■ What is asked:
Return only the lines running from the top of the entries to the line with "M['curb'] = slab_mat('pale", inclusive, exactly as written.

■ Record extracts:
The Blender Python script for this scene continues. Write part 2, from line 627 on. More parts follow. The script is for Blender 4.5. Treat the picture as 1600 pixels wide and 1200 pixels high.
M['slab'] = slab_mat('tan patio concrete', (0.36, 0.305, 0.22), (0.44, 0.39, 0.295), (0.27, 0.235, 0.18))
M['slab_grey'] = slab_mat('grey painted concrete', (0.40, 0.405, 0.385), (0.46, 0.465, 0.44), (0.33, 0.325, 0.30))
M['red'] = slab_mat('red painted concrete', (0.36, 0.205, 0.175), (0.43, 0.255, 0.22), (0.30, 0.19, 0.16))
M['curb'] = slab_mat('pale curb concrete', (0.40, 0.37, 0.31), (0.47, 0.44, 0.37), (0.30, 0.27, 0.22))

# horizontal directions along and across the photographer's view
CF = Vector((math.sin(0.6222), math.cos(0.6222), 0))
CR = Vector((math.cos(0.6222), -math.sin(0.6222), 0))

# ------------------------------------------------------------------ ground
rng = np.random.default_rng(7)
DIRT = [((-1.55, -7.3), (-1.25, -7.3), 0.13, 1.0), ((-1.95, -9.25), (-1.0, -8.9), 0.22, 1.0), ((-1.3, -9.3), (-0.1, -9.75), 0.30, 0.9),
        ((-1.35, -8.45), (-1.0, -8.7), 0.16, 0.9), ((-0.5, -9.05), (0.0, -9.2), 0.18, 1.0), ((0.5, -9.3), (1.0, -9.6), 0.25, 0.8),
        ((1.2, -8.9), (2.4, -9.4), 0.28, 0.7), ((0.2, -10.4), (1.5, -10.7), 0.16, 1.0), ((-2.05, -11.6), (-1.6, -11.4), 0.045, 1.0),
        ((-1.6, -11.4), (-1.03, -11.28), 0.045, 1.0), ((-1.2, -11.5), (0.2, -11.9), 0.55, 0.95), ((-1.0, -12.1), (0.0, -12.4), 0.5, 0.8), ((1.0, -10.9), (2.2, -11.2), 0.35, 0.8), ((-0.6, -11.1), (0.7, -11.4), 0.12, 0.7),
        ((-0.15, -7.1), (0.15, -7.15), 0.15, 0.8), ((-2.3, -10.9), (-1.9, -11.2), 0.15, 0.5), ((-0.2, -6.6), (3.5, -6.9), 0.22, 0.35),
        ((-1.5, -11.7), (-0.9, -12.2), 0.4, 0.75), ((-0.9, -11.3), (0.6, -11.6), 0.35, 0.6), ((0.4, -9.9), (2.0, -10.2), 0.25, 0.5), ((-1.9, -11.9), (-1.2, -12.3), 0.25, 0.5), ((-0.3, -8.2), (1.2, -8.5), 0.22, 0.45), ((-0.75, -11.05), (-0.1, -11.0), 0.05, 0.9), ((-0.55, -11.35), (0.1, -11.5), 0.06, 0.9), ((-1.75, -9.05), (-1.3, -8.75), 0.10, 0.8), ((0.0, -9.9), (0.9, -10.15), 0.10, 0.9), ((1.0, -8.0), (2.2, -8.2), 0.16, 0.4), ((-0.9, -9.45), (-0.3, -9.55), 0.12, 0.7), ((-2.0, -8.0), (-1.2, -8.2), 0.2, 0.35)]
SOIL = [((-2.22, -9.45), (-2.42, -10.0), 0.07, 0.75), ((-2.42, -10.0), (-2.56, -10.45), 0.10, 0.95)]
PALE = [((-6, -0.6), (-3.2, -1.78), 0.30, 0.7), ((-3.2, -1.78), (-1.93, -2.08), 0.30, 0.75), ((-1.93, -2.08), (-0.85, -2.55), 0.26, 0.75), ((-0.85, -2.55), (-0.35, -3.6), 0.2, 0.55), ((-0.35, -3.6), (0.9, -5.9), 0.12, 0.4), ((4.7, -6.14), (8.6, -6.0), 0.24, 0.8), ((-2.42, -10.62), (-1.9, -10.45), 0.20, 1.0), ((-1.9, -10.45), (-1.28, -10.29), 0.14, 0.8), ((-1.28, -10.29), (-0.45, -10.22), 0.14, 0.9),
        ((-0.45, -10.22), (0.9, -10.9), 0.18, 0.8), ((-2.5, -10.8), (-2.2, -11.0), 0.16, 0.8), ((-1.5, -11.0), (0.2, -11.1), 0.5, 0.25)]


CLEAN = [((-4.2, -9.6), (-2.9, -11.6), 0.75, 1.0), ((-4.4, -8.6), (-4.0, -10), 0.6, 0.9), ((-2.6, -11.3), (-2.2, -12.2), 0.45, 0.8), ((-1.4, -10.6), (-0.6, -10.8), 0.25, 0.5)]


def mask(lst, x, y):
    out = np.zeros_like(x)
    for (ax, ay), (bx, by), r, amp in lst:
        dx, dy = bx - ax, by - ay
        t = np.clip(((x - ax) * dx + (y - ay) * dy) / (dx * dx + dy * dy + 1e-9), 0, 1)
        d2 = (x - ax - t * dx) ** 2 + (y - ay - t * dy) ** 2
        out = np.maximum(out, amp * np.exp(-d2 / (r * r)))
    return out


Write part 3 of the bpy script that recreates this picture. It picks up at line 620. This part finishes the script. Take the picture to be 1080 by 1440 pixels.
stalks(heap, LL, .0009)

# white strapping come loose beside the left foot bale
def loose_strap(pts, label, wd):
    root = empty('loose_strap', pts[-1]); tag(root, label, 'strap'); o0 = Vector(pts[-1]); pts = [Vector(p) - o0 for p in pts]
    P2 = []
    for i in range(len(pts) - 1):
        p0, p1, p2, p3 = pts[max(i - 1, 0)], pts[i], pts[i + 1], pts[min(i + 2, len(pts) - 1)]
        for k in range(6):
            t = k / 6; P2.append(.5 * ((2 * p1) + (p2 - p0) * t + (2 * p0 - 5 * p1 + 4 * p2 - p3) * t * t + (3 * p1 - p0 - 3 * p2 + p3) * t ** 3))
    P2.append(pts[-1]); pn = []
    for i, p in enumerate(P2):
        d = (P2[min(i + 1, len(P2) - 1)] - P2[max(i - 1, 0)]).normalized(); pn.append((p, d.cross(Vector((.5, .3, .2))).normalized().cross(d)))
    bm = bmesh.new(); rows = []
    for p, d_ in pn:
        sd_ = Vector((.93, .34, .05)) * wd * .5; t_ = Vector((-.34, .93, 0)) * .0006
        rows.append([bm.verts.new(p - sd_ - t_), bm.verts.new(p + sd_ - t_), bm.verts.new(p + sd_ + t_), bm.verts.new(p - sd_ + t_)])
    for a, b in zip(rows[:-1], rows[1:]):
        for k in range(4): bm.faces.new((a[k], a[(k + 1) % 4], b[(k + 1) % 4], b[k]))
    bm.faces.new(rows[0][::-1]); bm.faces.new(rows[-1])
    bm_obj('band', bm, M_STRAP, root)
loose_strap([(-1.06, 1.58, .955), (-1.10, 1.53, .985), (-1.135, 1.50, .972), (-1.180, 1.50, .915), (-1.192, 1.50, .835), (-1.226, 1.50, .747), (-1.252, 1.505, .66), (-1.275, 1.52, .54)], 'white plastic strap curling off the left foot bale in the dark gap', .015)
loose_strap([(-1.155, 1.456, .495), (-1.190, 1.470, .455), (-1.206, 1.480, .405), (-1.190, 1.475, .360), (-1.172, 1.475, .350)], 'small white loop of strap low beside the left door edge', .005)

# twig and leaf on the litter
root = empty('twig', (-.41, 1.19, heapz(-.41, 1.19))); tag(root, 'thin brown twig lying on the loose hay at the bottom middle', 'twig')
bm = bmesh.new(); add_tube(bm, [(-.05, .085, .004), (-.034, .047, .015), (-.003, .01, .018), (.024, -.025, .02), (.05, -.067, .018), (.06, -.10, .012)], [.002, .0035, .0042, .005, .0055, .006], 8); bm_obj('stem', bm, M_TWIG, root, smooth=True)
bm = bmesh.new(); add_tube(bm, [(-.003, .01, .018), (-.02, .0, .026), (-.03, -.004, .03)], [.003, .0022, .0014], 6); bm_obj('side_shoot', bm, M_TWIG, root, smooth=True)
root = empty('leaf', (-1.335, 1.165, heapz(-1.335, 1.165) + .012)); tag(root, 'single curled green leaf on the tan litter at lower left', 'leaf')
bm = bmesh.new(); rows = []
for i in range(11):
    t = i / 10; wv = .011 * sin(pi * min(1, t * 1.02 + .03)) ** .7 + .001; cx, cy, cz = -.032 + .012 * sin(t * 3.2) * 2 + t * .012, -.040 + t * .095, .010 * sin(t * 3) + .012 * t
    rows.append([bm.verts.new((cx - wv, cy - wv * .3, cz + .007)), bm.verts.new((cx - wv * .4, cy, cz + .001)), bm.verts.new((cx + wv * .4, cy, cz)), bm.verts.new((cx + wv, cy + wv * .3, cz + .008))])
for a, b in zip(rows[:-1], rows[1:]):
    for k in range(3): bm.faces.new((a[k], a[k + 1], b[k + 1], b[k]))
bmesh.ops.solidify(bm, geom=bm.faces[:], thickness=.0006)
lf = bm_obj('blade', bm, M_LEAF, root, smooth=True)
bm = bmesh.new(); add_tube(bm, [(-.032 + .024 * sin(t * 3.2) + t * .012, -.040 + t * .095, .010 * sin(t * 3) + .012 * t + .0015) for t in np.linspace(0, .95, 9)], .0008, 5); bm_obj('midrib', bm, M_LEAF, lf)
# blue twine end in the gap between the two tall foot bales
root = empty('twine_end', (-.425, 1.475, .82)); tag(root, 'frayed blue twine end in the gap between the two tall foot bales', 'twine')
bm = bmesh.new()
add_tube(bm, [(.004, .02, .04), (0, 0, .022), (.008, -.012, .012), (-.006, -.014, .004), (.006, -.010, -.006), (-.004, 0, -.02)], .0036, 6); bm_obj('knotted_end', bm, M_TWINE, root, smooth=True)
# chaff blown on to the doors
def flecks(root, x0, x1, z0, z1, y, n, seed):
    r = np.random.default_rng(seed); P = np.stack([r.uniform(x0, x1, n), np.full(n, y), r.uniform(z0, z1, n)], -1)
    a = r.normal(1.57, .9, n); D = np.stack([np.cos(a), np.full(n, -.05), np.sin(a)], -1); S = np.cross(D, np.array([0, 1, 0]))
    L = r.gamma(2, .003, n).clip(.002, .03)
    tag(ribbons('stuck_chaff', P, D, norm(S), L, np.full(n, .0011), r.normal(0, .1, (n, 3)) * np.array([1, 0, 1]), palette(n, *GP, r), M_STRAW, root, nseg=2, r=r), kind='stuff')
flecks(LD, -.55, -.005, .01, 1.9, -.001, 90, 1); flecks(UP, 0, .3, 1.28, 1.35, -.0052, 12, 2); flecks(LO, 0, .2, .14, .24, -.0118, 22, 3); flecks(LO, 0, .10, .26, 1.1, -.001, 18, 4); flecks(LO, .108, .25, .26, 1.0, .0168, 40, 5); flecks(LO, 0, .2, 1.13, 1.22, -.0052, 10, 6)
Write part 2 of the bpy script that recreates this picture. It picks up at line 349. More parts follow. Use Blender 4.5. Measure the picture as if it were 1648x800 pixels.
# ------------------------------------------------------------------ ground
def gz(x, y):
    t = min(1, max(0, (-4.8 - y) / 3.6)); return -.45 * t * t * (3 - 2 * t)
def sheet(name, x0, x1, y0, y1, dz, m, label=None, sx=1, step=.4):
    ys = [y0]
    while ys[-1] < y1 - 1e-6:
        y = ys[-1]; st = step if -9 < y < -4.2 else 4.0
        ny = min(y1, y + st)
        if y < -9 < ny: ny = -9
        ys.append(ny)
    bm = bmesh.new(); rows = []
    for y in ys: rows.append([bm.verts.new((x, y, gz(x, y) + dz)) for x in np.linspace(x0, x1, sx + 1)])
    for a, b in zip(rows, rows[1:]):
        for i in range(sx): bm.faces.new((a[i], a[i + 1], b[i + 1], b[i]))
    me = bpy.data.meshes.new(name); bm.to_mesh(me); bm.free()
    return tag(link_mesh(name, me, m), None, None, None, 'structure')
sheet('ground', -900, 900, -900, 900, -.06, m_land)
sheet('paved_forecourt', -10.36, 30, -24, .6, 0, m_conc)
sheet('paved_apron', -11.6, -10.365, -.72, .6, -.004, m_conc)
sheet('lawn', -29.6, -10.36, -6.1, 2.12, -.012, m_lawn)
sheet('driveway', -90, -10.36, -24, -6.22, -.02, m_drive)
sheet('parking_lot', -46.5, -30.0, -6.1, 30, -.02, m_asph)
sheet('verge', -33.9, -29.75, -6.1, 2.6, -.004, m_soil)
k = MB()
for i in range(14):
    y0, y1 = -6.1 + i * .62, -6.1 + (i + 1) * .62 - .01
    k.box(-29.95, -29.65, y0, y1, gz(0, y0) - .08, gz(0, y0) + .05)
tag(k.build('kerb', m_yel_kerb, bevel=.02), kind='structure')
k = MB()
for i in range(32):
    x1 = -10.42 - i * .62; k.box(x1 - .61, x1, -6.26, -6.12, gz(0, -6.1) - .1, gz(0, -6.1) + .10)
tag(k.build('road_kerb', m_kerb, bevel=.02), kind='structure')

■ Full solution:
The Blender Python script for this scene continues. Write part 2, from line 627 on. More parts follow. The script is for Blender 4.5. Treat the picture as 1600 pixels wide and 1200 pixels high.
M['slab'] = slab_mat('tan patio concrete', (0.36, 0.305, 0.22), (0.44, 0.39, 0.295), (0.27, 0.235, 0.18))
M['slab_grey'] = slab_mat('grey painted concrete', (0.40, 0.405, 0.385), (0.46, 0.465, 0.44), (0.33, 0.325, 0.30))
M['red'] = slab_mat('red painted concrete', (0.36, 0.205, 0.175), (0.43, 0.255, 0.22), (0.30, 0.19, 0.16))
M['curb'] = slab_mat('pale curb concrete', (0.40, 0.37, 0.31), (0.47, 0.44, 0.37), (0.30, 0.27, 0.22))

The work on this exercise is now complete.